**Directive**
Without the pictures, set down every line of the data exactly.

**Supplied information**
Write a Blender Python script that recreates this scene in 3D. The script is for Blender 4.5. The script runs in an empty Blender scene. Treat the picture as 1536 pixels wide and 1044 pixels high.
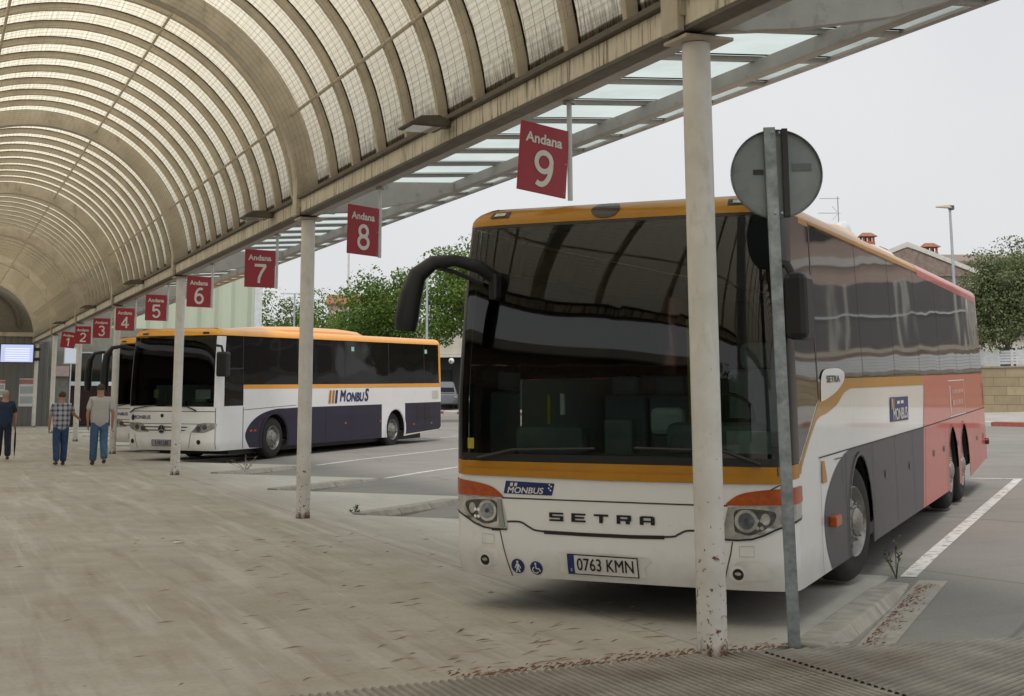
import bpy, bmesh, math, random
from mathutils import Vector, Matrix
from mathutils.geometry import tessellate_polygon
random.seed(7)
PI = math.pi
R = math.radians
sc = bpy.context.scene
col = sc.collection

# ------------------------------------------------------------------ camera
YAW, PITCH, ROLL, FPX = .3523, .1658, .002, 2090.36
EYE = Vector((0, 0, 1.6))
F0 = Vector((math.sin(YAW), math.cos(YAW), 0)); R0 = Vector((math.cos(YAW), -math.sin(YAW), 0)); Z0 = Vector((0, 0, 1))
FW = F0*math.cos(PITCH) + Z0*math.sin(PITCH)
UP = -F0*math.sin(PITCH) + Z0*math.cos(PITCH)
RT = R0*math.cos(ROLL) + UP*math.sin(ROLL)
U2 = -R0*math.sin(ROLL) + UP*math.cos(ROLL)
cam = bpy.data.cameras.new('camera')
cam.sensor_width = 36; cam.lens = FPX*36/1536
cam.shift_x = (768 - 675.24)/1536; cam.shift_y = (240.64 - 522)/1536
cam.clip_start = .05; cam.clip_end = 3000
co = bpy.data.objects.new('camera', cam); col.objects.link(co)
m = Matrix.Identity(4)
for i in range(3):
    m[i][0] = RT[i]; m[i][1] = U2[i]; m[i][2] = -FW[i]; m[i][3] = EYE[i]
co.matrix_world = m
sc.camera = co

# ------------------------------------------------------------------ sky, sun, exposure
SUN_EL, SUN_ROT = R(58), R(200)
w = bpy.data.worlds.new('World'); sc.world = w; w.use_nodes = True
nt = w.node_tree; nt.nodes.clear()
out = nt.nodes.new('ShaderNodeOutputWorld'); bg = nt.nodes.new('ShaderNodeBackground')
sky = nt.nodes.new('ShaderNodeTexSky'); sky.sky_type = 'NISHITA'; sky.sun_disc = False
sky.sun_elevation = SUN_EL; sky.sun_rotation = SUN_ROT; sky.air_density = 1.2; sky.dust_density = 4
hs = nt.nodes.new('ShaderNodeHueSaturation'); hs.inputs['Saturation'].default_value = .3
tc = nt.nodes.new('ShaderNodeTexCoord'); nz = nt.nodes.new('ShaderNodeTexNoise')
nz.inputs['Scale'].default_value = 2.2; nz.inputs['Detail'].default_value = 5; nz.inputs['Roughness'].default_value = .45
rp = nt.nodes.new('ShaderNodeValToRGB')
rp.color_ramp.elements[0].position = .3; rp.color_ramp.elements[0].color = (5.55, 5.68, 5.85, 1)
rp.color_ramp.elements[1].position = .75; rp.color_ramp.elements[1].color = (6.6, 6.65, 6.75, 1)
mx = nt.nodes.new('ShaderNodeMix'); mx.data_type = 'RGBA'; mx.inputs[0].default_value = .9
nt.links.new(sky.outputs[0], hs.inputs['Color']); nt.links.new(tc.outputs['Generated'], nz.inputs['Vector'])
nt.links.new(nz.outputs['Fac'], rp.inputs[0]); nt.links.new(hs.outputs[0], mx.inputs[6]); nt.links.new(rp.outputs[0], mx.inputs[7])
nt.links.new(mx.outputs[2], bg.inputs[0]); bg.inputs[1].default_value = .1
nt.links.new(bg.outputs[0], out.inputs[0])
sl = bpy.data.lights.new('sun', 'SUN'); sl.energy = 1.5; sl.angle = R(14); sl.color = (1, .95, .88)
so = bpy.data.objects.new('sun', sl); col.objects.link(so)
sd = Vector((math.sin(SUN_ROT)*math.cos(SUN_EL), math.cos(SUN_ROT)*math.cos(SUN_EL), math.sin(SUN_EL)))
so.rotation_euler = sd.to_track_quat('Z', 'Y').to_euler()
sc.view_settings.view_transform = 'Standard'; sc.view_settings.look = 'None'
sc.view_settings.exposure = 0.4; sc.view_settings.gamma = 1
sc.render.engine = 'CYCLES'
sc.cycles.use_denoising = True
sc.cycles.max_bounces = 8; sc.cycles.transparent_max_bounces = 12
sc.cycles.sample_clamp_indirect = 6

# ------------------------------------------------------------------ materials
def newmat(name):
    mt = bpy.data.materials.new(name); mt.use_nodes = True
    n = mt.node_tree; b = n.nodes['Principled BSDF']
    return mt, n, b
def node(n, t, **k):
    x = n.nodes.new(t)
    for a, v in k.items():
        if a.startswith('i_'): x.inputs[a[2:].replace('_', ' ')].default_value = v
        else: setattr(x, a, v)
    return x
def mixc(n, fac, a, b, bt='MIX'):
    x = n.nodes.new('ShaderNodeMix'); x.data_type = 'RGBA'; x.blend_type = bt
    for i, v in ((0, fac), (6, a), (7, b)):
        if hasattr(v, 'links'): n.links.new(v, x.inputs[i])
        elif i == 0: x.inputs[0].default_value = v
        else: x.inputs[i].default_value = (*v[:3], 1)
    return x.outputs[2]
def noise(n, vec, scale, detail=4, rough=.55, st=None):
    x = node(n, 'ShaderNodeTexNoise'); x.inputs['Scale'].default_value = scale
    x.inputs['Detail'].default_value = detail; x.inputs['Roughness'].default_value = rough
    if st:
        mp = node(n, 'ShaderNodeMapping'); mp.inputs['Scale'].default_value = st[0]
        if len(st) > 1: mp.inputs['Rotation'].default_value = st[1]
        n.links.new(vec, mp.inputs[0]); vec = mp.outputs[0]
    n.links.new(vec, x.inputs['Vector'])
    return x.outputs['Fac']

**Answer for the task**
Write a Blender Python script that recreates this scene in 3D. The script is for Blender 4.5. The script runs in an empty Blender scene. Treat the picture as 1536 pixels wide and 1044 pixels high.
import bpy, bmesh, math, random
from mathutils import Vector, Matrix
from mathutils.geometry import tessellate_polygon
random.seed(7)
PI = math.pi
R = math.radians
sc = bpy.context.scene
col = sc.collection

# ------------------------------------------------------------------ camera
YAW, PITCH, ROLL, FPX = .3523, .1658, .002, 2090.36
EYE = Vector((0, 0, 1.6))
F0 = Vector((math.sin(YAW), math.cos(YAW), 0)); R0 = Vector((math.cos(YAW), -math.sin(YAW), 0)); Z0 = Vector((0, 0, 1))
FW = F0*math.cos(PITCH) + Z0*math.sin(PITCH)
UP = -F0*math.sin(PITCH) + Z0*math.cos(PITCH)
RT = R0*math.cos(ROLL) + UP*math.sin(ROLL)
U2 = -R0*math.sin(ROLL) + UP*math.cos(ROLL)
cam = bpy.data.cameras.new('camera')
cam.sensor_width = 36; cam.lens = FPX*36/1536
cam.shift_x = (768 - 675.24)/1536; cam.shift_y = (240.64 - 522)/1536
cam.clip_start = .05; cam.clip_end = 3000
co = bpy.data.objects.new('camera', cam); col.objects.link(co)
m = Matrix.Identity(4)
for i in range(3):
    m[i][0] = RT[i]; m[i][1] = U2[i]; m[i][2] = -FW[i]; m[i][3] = EYE[i]
co.matrix_world = m
sc.camera = co

# ------------------------------------------------------------------ sky, sun, exposure
SUN_EL, SUN_ROT = R(58), R(200)
w = bpy.data.worlds.new('World'); sc.world = w; w.use_nodes = True
nt = w.node_tree; nt.nodes.clear()
out = nt.nodes.new('ShaderNodeOutputWorld'); bg = nt.nodes.new('ShaderNodeBackground')
sky = nt.nodes.new('ShaderNodeTexSky'); sky.sky_type = 'NISHITA'; sky.sun_disc = False
sky.sun_elevation = SUN_EL; sky.sun_rotation = SUN_ROT; sky.air_density = 1.2; sky.dust_density = 4
hs = nt.nodes.new('ShaderNodeHueSaturation'); hs.inputs['Saturation'].default_value = .3
tc = nt.nodes.new('ShaderNodeTexCoord'); nz = nt.nodes.new('ShaderNodeTexNoise')
nz.inputs['Scale'].default_value = 2.2; nz.inputs['Detail'].default_value = 5; nz.inputs['Roughness'].default_value = .45
rp = nt.nodes.new('ShaderNodeValToRGB')
rp.color_ramp.elements[0].position = .3; rp.color_ramp.elements[0].color = (5.55, 5.68, 5.85, 1)
rp.color_ramp.elements[1].position = .75; rp.color_ramp.elements[1].color = (6.6, 6.65, 6.75, 1)
mx = nt.nodes.new('ShaderNodeMix'); mx.data_type = 'RGBA'; mx.inputs[0].default_value = .9
nt.links.new(sky.outputs[0], hs.inputs['Color']); nt.links.new(tc.outputs['Generated'], nz.inputs['Vector'])
nt.links.new(nz.outputs['Fac'], rp.inputs[0]); nt.links.new(hs.outputs[0], mx.inputs[6]); nt.links.new(rp.outputs[0], mx.inputs[7])
nt.links.new(mx.outputs[2], bg.inputs[0]); bg.inputs[1].default_value = .1
nt.links.new(bg.outputs[0], out.inputs[0])
sl = bpy.data.lights.new('sun', 'SUN'); sl.energy = 1.5; sl.angle = R(14); sl.color = (1, .95, .88)
so = bpy.data.objects.new('sun', sl); col.objects.link(so)
sd = Vector((math.sin(SUN_ROT)*math.cos(SUN_EL), math.cos(SUN_ROT)*math.cos(SUN_EL), math.sin(SUN_EL)))
so.rotation_euler = sd.to_track_quat('Z', 'Y').to_euler()
sc.view_settings.view_transform = 'Standard'; sc.view_settings.look = 'None'
sc.view_settings.exposure = 0.4; sc.view_settings.gamma = 1
sc.render.engine = 'CYCLES'
sc.cycles.use_denoising = True
sc.cycles.max_bounces = 8; sc.cycles.transparent_max_bounces = 12
sc.cycles.sample_clamp_indirect = 6

# ------------------------------------------------------------------ materials
def newmat(name):
    mt = bpy.data.materials.new(name); mt.use_nodes = True
    n = mt.node_tree; b = n.nodes['Principled BSDF']
    return mt, n, b
def node(n, t, **k):
    x = n.nodes.new(t)
    for a, v in k.items():
        if a.startswith('i_'): x.inputs[a[2:].replace('_', ' ')].default_value = v
        else: setattr(x, a, v)
    return x
def mixc(n, fac, a, b, bt='MIX'):
    x = n.nodes.new('ShaderNodeMix'); x.data_type = 'RGBA'; x.blend_type = bt
    for i, v in ((0, fac), (6, a), (7, b)):
        if hasattr(v, 'links'): n.links.new(v, x.inputs[i])
        elif i == 0: x.inputs[0].default_value = v
        else: x.inputs[i].default_value = (*v[:3], 1)
    return x.outputs[2]
def noise(n, vec, scale, detail=4, rough=.55, st=None):
    x = node(n, 'ShaderNodeTexNoise'); x.inputs['Scale'].default_value = scale
    x.inputs['Detail'].default_value = detail; x.inputs['Roughness'].default_value = rough
    if st:
        mp = node(n, 'ShaderNodeMapping'); mp.inputs['Scale'].default_value = st[0]
        if len(st) > 1: mp.inputs['Rotation'].default_value = st[1]
        n.links.new(vec, mp.inputs[0]); vec = mp.outputs[0]
    n.links.new(vec, x.inputs['Vector'])
    return x.outputs['Fac']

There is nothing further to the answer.